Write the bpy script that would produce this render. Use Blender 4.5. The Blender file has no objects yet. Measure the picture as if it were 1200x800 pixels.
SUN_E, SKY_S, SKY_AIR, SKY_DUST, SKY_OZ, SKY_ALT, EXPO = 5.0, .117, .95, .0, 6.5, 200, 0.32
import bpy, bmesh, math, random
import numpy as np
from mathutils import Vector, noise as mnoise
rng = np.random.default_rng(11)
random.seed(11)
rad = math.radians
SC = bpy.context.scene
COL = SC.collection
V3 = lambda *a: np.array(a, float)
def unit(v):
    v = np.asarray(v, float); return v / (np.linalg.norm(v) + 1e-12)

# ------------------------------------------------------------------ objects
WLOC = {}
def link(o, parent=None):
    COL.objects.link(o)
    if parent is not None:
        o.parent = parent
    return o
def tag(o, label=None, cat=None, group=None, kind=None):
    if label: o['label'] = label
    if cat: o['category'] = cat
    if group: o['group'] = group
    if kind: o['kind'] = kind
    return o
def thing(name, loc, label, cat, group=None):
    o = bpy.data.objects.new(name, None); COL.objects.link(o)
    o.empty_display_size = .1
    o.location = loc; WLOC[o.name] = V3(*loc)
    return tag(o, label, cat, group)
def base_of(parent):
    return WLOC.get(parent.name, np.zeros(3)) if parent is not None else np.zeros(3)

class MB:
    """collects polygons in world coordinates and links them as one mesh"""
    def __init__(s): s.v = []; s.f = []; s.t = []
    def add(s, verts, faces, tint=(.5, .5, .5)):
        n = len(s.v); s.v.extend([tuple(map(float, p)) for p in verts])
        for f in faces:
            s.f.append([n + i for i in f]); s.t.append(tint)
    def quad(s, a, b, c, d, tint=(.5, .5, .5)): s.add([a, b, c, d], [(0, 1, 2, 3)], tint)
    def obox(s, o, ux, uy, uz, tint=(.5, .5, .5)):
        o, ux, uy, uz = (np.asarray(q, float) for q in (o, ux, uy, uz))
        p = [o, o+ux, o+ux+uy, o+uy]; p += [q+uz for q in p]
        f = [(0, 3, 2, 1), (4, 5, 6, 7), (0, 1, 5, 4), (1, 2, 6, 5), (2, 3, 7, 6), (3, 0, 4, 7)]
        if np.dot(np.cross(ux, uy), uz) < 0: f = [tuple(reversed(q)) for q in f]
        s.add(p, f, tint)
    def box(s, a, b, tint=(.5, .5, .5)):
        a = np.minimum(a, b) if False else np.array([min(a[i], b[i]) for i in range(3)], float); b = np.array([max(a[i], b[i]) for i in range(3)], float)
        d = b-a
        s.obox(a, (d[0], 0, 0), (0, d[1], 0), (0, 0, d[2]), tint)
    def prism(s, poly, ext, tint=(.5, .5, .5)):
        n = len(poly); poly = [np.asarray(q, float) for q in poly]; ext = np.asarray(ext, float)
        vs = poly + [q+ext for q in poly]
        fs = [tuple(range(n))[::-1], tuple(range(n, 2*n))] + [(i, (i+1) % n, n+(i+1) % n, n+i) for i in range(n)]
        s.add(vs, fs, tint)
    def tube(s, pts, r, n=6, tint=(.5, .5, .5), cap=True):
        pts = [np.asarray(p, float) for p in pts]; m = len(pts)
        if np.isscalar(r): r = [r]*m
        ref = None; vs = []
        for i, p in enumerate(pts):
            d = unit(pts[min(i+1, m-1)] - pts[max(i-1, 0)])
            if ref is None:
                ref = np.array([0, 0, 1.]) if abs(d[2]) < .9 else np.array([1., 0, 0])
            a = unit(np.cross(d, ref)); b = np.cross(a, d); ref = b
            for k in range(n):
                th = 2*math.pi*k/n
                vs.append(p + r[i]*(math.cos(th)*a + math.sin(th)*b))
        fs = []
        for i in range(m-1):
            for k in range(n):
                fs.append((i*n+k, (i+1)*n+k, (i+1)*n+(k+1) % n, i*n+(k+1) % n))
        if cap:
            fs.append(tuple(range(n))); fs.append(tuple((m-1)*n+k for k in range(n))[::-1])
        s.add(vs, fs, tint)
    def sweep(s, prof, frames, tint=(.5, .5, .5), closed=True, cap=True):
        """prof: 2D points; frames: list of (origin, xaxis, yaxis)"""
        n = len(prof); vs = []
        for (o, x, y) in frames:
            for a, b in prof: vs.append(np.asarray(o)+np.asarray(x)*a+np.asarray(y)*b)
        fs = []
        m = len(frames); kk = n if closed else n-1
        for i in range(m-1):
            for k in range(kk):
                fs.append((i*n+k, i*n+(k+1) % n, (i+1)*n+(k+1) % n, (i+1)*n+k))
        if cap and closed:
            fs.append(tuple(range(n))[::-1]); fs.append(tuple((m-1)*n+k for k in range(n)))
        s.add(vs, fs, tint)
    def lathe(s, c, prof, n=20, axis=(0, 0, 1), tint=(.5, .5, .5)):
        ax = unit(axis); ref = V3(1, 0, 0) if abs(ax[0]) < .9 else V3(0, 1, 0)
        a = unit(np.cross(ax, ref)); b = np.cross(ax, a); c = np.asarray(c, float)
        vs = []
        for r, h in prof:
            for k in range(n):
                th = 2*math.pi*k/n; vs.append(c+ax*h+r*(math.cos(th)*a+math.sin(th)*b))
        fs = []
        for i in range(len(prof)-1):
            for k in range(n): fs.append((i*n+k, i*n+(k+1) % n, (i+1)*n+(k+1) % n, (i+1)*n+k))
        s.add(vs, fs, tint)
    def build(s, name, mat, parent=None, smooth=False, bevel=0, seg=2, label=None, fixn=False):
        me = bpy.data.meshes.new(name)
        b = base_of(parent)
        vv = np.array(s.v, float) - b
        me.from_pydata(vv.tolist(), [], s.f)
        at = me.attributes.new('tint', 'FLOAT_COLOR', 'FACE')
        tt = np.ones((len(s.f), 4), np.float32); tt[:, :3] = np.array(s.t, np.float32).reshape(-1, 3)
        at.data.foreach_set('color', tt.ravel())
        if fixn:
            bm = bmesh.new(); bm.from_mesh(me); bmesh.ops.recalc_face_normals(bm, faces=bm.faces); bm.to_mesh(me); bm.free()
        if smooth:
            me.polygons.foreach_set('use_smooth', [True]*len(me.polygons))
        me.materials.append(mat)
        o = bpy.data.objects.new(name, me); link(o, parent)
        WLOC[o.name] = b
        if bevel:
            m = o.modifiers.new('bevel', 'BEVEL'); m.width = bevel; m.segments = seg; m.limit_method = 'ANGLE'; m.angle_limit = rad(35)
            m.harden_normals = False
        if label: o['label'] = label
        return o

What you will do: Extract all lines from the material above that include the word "objects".

Problem solution:
Write the bpy script that would produce this render. Use Blender 4.5. The Blender file has no objects yet. Measure the picture as if it were 1200x800 pixels.
# ------------------------------------------------------------------ objects
    COL.objects.link(o)
    o = bpy.data.objects.new(name, None); COL.objects.link(o)
        o = bpy.data.objects.new(name, me); link(o, parent)